James Gillespie Blaine (31 January 1830 – 27 January 1893) was a member of the US House of Representatives (R-ME 3) from 4 March 1863 to 10 July 1876 (succeeding Samuel C. Fessenden and preceding Edwin Flye), a US Senator from Maine from 10 July 1876 to 5 March 1881 (succeeding Lot M. Morrill and preceding William P. Frye), and United States Secretary of State from 7 March to 19 December 1881 (succeeding William M. Evarts and preceding Frederick T. Frelinghuysen) and from 9 March 1889 to 4 June 1892 (succeeding Thomas F. Bayard and preceding John W. Foster). He was also Speaker of the House from 4 March 1869 to 4 March 1875, succeeding Theodore M. Pomeroy and preceding Michael C. Kerr.
Biography[]
James Gillespie Blaine was born in West Brownsville, Pennsylvania in 1830 to a Presbyterian father of Scots-Irish descent and a mother of Irish Catholic descent; while his sisters were raised as Catholics, he and his brothers were raised as Presbyterians.
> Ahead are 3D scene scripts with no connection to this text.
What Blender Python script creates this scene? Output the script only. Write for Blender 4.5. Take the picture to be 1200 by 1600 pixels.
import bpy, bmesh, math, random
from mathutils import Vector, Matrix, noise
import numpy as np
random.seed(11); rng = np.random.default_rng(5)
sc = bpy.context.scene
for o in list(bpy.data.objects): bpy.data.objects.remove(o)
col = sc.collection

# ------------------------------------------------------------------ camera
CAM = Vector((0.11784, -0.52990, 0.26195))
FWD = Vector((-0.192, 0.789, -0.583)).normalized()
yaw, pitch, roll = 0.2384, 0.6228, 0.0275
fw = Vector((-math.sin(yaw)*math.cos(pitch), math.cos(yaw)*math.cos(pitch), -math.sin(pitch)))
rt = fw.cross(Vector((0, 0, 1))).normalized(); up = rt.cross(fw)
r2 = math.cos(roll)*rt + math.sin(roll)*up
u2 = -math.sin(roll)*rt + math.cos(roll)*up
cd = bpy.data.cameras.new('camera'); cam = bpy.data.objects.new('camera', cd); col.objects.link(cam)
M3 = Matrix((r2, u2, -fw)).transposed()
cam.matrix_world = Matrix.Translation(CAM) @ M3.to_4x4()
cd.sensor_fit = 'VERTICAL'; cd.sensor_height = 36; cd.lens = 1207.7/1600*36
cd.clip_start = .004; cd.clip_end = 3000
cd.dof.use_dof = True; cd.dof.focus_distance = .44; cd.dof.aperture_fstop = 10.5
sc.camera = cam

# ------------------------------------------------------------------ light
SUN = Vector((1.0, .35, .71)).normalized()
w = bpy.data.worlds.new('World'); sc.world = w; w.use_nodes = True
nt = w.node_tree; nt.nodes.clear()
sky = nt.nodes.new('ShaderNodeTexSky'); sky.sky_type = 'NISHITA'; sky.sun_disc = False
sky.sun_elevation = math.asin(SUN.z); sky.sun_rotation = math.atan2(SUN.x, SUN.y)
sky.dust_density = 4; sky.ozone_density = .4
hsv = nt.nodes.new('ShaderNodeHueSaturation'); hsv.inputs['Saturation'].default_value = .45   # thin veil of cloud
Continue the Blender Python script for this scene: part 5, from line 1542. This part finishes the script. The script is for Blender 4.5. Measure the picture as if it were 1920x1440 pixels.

After college, he moved to Maine and became a newspaper editor, and he was nicknamed "the Magnetic Man" for his charismatic oratory. He served as a delegate to the 1856 Republican National Convention, and he converted to his wife's Congregationalist faith that same year. Blaine served in the State House from 1858 to 1861, and he was an enthusiastic supporter of Abraham Lincoln. He went on to serve in the US House of Representatives from 1863 to 1876 and support the Union war effort during the American Civil War and support African-American suffrage during Reconstruction. He opposed some of the more coercive measures of the Radical Republicans, and, while he was initially a protectionist, he later advocated for lower tariffs and championed the railroad industry, leading to allegations of corruption. Blaine was also a leader of the liberal "Half-Breeds" during the 1870s and 1880s, and he unsuccessfully sought the GOP presidential nomination in 1876 and 1880, being passed over by fellow Half-Breeds Rutherford B. Hayes and James A. Garfield, respectively. Blaine instead went on to serve as Garfield's Secretary of State before being replaced during Chester A. Arthur's administration. He won his party's nomination in 1884, but the allegations of corruption against him led to the Democrat Grover Cleveland's narrow victory over Blaine (with the help of "Mugwumps" in the GOP), becoming the first Democrat elected President in 28 years. Blaine returned to head the State Department from 1889 to 1892, supporting a more active foreign policy, pioneering tariff reciprocity, and urging greater involvement in Latin American affairs. He died in 1893.